| From: Peter Karlsson <[EMAIL PROTECTED]>

| On Sat, 22 Jan 2005, D. Hugh Redelmeier wrote:
| 
| > So: I suspect that a number of the "then" variables should be declared
| > "unsigned long", not "u32" and not "u64".  Besides being correct, this
| > is also portable.  Since I've only read the diff, I cannot be sure of
| > the uses of "this".

I meant "then", not "this".

| Afaicu, u34 and u64 are typedef's specific to the linux kernel,
| *guaranteed* to be unsigned integers either 32 bits long or 64 bits
| respectively.

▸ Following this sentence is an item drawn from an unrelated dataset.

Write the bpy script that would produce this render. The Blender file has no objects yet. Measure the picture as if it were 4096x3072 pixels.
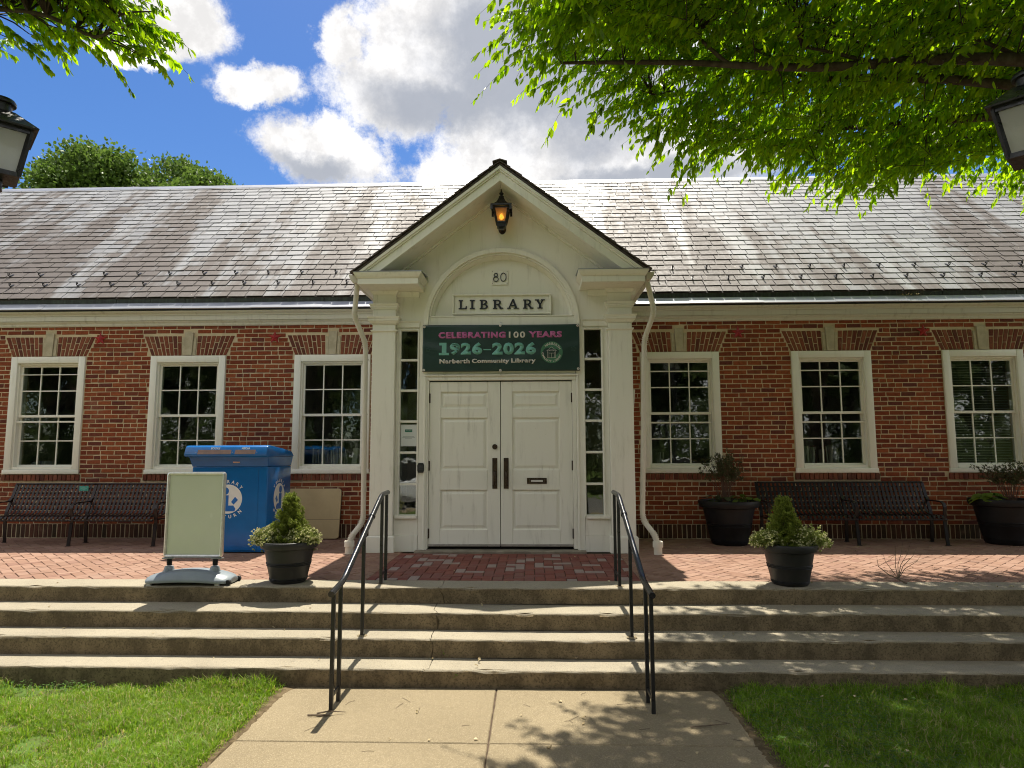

This is because of unsigned ints can be of different lengths
| depending on cpu architechture.

That is correct.

| Jiffies, from my limited understanding,
| has to do with timing, i.e. a jiffie (jiffy?) is usually measured in ms.

Measured in HZ, which is 1000 on many architectures.  Other common
values are 100 and 1024.  Note: this need not be the same as the
userland HZ.

But what type should be used to hold jiffy counts?  Traditionally, LINUX
has used unsigned long: 32 bits on 32-bit machines.  This has the
problem that 2 ^ 32 / 1024 seconds is only about 48 days.  Long enough
for device timeouts but not for uptime or even process times.

Since the kernel deals mostly with device timeouts and the like, most
uses of the jiffy count can be satisfied with a counter that wraps
around after 48 days.  But it is important that code can deal with
wraparound.  For example there are special macros for comparing times
in this form (time_after, time_before, ...).

To reiterate what I said in my original message: the portable
way to declare a variable to hold jiffies is "unsigned long".  This
works in all architectures... for a slightly broken meaning of
"works".  In particular, the macros I mentioned will malfunction for
durations longer than 24 days (half of the aforementioned 48 days).

I imagine that all uses in ivtv would fit within the 24-day
limitation.  But I have not read the code.